In the illustrated embodiment (figure 2) motor assembly 2 is provided with offset e in a direction that is illustrated in the vertical direction in figure 2. In the illustrated embodiment rotor 4 is provided with six separate helical ridges 22 a-f (figure 3). It will be understood that another number of ridges or threads can be envisaged in accordance with the present invention.

When the motor assembly is operated as a motor drive, fluid is pumped in the direction of the longitudinal axis of motor assembly 2, thereby starting to rotate rotor 4 relative to the rotatable stator housing 6. By connecting, directly or indirectly, a tooling such as drill bit, to rotor 4 the tooling can be operated. When operating motor assembly 2 of the invention as a pump, rotor 4 is rotated thereby “screwing” fluid along the axis of assembly 2.

In an application with motor assembly 2 (figure 4) application 102 involves (drilling) rig 106 that is positioned on surface 104. Casing 108 extends from rig 106 into the ground. A drill bit 110 is connected to mud-motor 2 thereby comprising downhole tooling 112. In the illustrated application 102 there is provided a blowout preventor (BOP) 114 as a safety measure and there is provided motor pump system 116 that is connected to mud-motor 2. It will be understood that other applications can also be envisaged in accordance to the present invention.

In an alternative embodiment, motor assembly 152 (figure 5) comprises rotor 154 and stator 156. In the illustrated embodiment stator 156 is a rotatable stator similar to stator 6 of motor assembly 2. Rotatable stator 156 is provided in stationary housing 158. Further, there is provided front flange 160 and rear flange 162. Stator 156 is provided with electromagnetic elements, preferably coils 164. Elements 164 cooperate with housing coils 166 and are capable of generating energy. Stator bearing 168 and rotor bearing 170 enable rotation of the respective parts. In the illustrated embodiment is schematically illustrated downhole measurement equipment 172 that receives and uses the generated energy thereby enabling downhole measurements. Optionally, measurement equipment 172 is provided with a (rechargeable) battery 172a and/or AC-DC convertor 172b. In this illustrated embodiment stator centerline 174 is provided at a distance from rotor centerline 176 similar to centerlines 12, 16 of motor assembly 2.

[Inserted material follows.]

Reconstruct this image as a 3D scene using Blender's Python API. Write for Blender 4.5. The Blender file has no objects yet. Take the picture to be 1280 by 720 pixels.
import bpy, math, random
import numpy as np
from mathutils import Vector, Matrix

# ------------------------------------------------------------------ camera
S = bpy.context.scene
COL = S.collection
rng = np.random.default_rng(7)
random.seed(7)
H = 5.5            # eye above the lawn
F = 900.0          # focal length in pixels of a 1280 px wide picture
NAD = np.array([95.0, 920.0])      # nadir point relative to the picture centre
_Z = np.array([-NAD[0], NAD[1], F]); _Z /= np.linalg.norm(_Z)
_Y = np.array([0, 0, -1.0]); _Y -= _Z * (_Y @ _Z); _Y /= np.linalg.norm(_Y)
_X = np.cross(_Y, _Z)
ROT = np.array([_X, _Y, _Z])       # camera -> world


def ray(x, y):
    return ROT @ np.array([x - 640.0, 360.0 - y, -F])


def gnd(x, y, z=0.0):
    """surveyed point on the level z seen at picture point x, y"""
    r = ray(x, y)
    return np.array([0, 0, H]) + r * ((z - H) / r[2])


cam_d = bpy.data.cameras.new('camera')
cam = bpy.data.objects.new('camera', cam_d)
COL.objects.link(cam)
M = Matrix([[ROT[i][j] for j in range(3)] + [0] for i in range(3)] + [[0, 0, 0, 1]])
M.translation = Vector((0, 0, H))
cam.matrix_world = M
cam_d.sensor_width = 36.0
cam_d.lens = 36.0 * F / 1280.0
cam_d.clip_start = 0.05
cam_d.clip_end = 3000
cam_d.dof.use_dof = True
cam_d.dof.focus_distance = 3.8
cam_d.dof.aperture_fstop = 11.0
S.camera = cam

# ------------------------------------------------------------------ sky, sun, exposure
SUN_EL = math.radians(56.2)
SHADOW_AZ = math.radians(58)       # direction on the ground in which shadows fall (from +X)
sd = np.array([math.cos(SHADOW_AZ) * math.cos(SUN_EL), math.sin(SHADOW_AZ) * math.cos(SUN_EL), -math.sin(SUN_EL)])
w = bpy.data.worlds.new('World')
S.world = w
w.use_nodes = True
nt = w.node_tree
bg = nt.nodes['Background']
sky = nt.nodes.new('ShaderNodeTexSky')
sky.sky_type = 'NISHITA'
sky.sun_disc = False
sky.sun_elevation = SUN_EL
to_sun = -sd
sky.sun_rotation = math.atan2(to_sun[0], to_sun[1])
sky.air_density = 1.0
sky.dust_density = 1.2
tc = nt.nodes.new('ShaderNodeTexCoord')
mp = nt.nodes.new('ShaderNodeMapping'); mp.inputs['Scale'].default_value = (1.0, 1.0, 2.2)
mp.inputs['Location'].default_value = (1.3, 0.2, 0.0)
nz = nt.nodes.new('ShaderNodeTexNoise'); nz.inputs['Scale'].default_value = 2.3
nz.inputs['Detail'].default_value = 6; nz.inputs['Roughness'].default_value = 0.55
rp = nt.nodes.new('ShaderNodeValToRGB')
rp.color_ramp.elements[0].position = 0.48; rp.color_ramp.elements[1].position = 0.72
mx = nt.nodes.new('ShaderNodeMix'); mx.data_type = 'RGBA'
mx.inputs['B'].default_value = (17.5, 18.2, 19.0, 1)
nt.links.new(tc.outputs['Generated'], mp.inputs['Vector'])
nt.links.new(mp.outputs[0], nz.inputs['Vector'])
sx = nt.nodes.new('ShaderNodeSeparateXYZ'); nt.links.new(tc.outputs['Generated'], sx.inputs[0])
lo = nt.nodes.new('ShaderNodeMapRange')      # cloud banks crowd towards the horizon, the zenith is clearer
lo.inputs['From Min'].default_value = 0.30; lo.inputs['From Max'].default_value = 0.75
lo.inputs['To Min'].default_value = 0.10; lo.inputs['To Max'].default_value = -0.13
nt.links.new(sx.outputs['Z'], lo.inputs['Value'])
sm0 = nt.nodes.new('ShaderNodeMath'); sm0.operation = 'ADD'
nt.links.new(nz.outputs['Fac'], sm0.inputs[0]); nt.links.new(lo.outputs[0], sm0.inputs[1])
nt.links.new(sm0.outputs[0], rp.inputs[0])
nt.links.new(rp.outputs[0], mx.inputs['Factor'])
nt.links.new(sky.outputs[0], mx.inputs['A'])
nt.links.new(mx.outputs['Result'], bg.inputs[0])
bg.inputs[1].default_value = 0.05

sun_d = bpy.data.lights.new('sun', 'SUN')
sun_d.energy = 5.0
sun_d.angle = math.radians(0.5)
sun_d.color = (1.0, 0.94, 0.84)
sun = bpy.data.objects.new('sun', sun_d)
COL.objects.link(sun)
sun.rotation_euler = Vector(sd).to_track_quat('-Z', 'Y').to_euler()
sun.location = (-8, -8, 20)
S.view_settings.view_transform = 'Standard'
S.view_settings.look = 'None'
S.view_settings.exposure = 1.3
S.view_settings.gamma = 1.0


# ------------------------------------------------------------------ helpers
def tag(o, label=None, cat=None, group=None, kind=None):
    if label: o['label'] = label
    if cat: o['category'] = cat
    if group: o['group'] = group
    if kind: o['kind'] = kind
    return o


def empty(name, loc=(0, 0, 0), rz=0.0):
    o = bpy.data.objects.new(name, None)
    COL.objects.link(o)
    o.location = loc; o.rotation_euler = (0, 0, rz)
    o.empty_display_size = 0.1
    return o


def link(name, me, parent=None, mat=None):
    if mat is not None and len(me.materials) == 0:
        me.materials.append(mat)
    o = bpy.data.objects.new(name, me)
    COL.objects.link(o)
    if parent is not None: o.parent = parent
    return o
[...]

Manufacturing method 202 (figure 6) preferably starts with a design phase 204 resulting in design 206 of rotor 4, stator 6 and other components of motor assembly 2. Then, a rough model for the rotor 4 and stator 6 is prepared in modelling phase 208 resulting in a rough rotor and rough stator models 210. These rough models 210 are treated in electrochemical machine step 212 resulting in machined rotor and stator components 214. Components 214 are treated in an etching or polishing phase 216 resulting in final rotor and stator parts 218 that correspond to rotor 4 and stator 6. In assembling phase 220 the rotors 4, 6 are assembled to the final end product 222 that relates to motor assembly 2.

The present invention is by no means limited to the above-described preferred embodiments thereof. The rights sought are defined by the following claims within the scope of which many modifications can be envisaged.